Question

pH of a 0.01M solution $({{K}_{a}}=6.6\times {{10}^{-4}})$ is:
A. 7.6
B. 8
C. 2.6
D. 5

Answer 1

Hint: Consider all the information that we are given and look for the formulae connecting those aspects. The formula for $pH$ and the formula for ${{K}_{a}}$
\[pH=-\log [{{H}^{+}}]\]
\[{{K}_{a}}=\dfrac{[{{H}^{+}}][{{A}^{-}}]}{[HA]}\]
Where,
$[{{H}^{+}}]=$ concentration of protons
$[{{A}^{-}}]=$ concentration of anions
$[HA]=$ concentration of solution

Complete step by step solution:
To find the $pH$ of the acid with the given information, we will consider that it is a monoprotic acid and modify the equation for ${{K}_{a}}$ accordingly.
Consider,
\[{{K}_{a}}=\dfrac{[{{H}^{+}}][{{A}^{-}}]}{[HA]}\]
Since it is a monoprotic acid, the concentration of the cations and anions will be the same so we can write the equation as
\[{{K}_{a}}=\dfrac{{{[{{H}^{+}}]}^{2}}}{[HA]}\]
Solving the equation for $[{{H}^{+}}]$ , we get,
\[[{{H}^{+}}]=\sqrt{{{K}_{a}}\cdot [HA]}\]
Now putting the given values in this equation, we get $[{{H}^{+}}]$
\[[{{H}^{+}}]=\sqrt{(6.6\times {{10}^{-4}})\cdot (0.01)}\]
\[[{{H}^{+}}]=\sqrt{6.6\times {{10}^{-6}}}\]
\[[{{H}^{+}}]=2.57\times {{10}^{-3}}\]
Now putting this value in the formula,
\[pH=-\log [{{H}^{+}}]\]
\[pH=-\log (2.7\times {{10}^{-3}})\]
\[pH=2.57\]
Therefore, the answer to this question is C. 2.6, by rounding off.

Additional Information:
We are considering that the acid is a monoprotic acid since most acids show such behavior. Any diprotic or polyprotic behaviour is rarely shown since the energy required for that to happen is a lot. Hence, it is safe to assume that it is a monoprotic acid. If it is specifically mentioned in the problem that the given acid is not a monoprotic acid, then the formula for ${{K}_{a}}$ can be modified according to the requirements. The concentration of the $[{{H}^{+}}]$ ions can be twice or thrice than that of the anions.

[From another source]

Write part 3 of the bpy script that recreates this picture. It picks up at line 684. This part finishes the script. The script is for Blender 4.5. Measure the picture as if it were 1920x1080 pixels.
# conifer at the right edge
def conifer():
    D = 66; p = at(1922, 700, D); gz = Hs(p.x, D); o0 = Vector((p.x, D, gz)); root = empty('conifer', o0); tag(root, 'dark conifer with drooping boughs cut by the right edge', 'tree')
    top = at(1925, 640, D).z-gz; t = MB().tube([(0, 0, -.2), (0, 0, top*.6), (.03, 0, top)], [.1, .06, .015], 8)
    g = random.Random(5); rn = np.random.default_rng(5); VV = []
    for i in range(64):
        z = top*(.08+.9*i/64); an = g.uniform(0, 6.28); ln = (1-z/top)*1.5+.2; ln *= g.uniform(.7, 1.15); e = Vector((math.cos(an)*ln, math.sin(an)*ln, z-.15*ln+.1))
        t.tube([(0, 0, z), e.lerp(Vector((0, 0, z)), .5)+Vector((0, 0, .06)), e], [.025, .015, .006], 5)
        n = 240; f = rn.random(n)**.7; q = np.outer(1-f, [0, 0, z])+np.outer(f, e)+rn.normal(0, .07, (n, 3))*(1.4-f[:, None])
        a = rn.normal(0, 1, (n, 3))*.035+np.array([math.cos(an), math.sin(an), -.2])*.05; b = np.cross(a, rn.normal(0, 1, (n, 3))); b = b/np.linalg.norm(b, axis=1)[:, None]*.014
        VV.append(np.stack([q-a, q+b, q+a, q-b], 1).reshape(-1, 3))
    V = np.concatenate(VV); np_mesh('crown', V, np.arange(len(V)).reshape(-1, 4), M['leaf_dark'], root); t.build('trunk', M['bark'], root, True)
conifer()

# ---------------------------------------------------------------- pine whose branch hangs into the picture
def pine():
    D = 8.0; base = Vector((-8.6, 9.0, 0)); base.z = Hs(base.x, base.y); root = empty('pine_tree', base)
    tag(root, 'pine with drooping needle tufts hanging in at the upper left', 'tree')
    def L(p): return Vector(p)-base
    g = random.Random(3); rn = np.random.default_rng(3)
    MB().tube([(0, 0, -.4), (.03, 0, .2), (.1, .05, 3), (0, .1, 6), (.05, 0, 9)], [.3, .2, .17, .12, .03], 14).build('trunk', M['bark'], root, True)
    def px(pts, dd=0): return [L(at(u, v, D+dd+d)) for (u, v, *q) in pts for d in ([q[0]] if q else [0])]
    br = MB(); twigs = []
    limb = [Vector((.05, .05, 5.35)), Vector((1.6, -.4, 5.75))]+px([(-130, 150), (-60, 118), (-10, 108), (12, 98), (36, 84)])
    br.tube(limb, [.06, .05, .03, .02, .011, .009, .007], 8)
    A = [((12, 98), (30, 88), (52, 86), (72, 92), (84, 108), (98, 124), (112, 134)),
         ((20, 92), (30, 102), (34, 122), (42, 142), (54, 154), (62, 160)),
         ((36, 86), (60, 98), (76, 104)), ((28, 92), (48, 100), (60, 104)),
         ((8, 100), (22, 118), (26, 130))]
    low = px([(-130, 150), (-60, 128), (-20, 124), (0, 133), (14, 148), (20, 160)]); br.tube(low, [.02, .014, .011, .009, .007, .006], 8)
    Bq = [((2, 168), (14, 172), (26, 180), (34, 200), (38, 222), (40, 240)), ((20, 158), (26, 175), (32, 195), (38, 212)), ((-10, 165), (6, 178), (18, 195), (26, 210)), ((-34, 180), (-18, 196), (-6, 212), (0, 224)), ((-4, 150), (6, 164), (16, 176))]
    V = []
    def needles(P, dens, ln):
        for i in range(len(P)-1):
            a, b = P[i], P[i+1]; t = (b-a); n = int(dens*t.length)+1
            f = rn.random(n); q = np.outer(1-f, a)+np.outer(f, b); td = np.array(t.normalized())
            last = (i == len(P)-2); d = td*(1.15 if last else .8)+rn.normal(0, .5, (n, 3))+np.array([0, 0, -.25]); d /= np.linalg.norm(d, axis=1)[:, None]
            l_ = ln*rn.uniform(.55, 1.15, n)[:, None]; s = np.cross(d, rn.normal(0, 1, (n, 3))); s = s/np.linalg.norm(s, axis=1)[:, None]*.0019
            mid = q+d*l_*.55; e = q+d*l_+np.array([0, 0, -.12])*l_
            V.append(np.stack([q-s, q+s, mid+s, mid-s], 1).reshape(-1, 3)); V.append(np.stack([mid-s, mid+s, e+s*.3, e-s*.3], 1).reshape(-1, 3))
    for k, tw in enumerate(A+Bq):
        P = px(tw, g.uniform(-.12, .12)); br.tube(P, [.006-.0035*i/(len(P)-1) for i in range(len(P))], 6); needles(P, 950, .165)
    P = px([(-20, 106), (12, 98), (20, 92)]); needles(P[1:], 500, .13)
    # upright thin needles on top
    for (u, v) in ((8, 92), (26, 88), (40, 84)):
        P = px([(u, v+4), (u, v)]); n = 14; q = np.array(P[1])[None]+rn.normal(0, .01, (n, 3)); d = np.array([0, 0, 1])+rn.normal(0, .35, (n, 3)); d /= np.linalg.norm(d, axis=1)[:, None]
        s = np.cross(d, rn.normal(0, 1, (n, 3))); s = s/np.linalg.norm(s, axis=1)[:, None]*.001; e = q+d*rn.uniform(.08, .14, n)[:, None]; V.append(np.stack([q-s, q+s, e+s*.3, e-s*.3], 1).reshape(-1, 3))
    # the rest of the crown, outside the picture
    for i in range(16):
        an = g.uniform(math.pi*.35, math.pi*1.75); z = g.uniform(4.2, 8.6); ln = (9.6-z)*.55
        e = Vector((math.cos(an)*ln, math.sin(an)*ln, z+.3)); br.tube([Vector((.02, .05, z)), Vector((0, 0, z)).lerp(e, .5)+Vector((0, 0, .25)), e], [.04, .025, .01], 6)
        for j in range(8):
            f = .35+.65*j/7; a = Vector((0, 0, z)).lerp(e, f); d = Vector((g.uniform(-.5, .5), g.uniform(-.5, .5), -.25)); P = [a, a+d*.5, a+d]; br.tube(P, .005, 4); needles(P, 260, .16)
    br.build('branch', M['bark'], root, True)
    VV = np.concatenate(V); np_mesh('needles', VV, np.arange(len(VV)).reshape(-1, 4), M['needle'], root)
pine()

Note: The key step here is to link both the formulae together and to assume that it is a monoprotic acid. We will not be able to solve the problem if we do not assume this.
Finding the $pH$ is possible even when the ${{K}_{b}}$ of the compound is given. Just use the formulae
\[{{K}_{b}}=\dfrac{[{{B}^{+}}][O{{H}^{-}}}{[BOH]}\],
\[pOH=-\log [O{{H}^{-}}]\], and
\[pH=14-pOH\]
Rearrange these formulae as required and the $pH$ can be calculated.